On August 18, 2014, the Department of Healthcare and Family Services (HFS) filed a petition for the mother to get child support from her husband. The mother and two children lived in Mexico and the father lived in Crystal Lake, Illinois. HFS believed that the mother was entitled to receive child support services under the Public Aid Code in Illinois.
HFS filed its Petition under UIFSA, knows as the Uniform Interstate Family Support Act (UIFSA) UIFSA is recognized not only in the U.S., but with countries who have signed onto the Act (like Mexico). There was no divorce Petition on file in either country. The parties were still married.
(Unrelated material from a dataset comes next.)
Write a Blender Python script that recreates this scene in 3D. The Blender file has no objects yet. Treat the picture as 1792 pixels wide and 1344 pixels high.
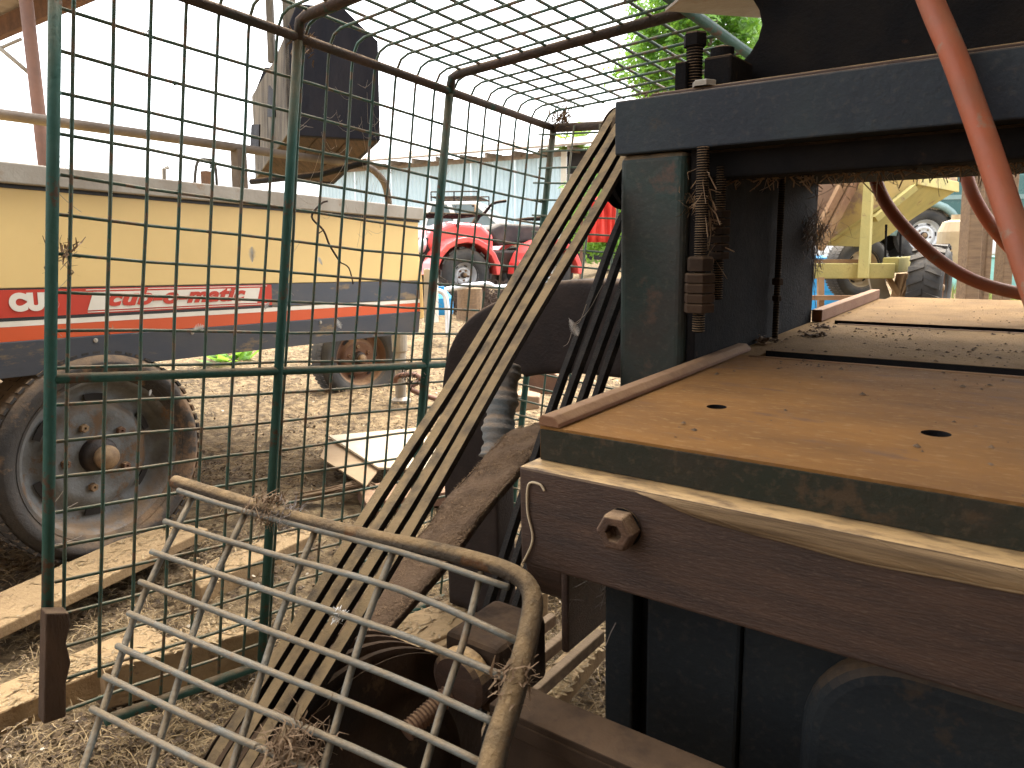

The court stated that UIFSA will order someone to pay child support after the court finds that person has a court-ordered duty of support. The Court said that UIFSA itself does not create a duty of support. Child support is regulated and created by statute. There is also no blanket common-law duty of support.
HFS attempted to show the Court that there are statutes which do exist in Illinois, which would let the Court order child support from this father. The Court reviewed the IMDMA (Divorce Act), the Paternity Act for people who are not married, the Public Aid Code, and the issue of common law in Illinois. For each subject, the Court said that there are requirements to be met before child support can be ordered. Since those requirements were not met in this case, child support could not be ordered from this father, for past due support or future support.
If this mother wanted to collect child support from this father, she could file for divorce. Perhaps she had thought parents simply owed support for their children. Now she is equipped with information as to what is available to her, to help raise the children.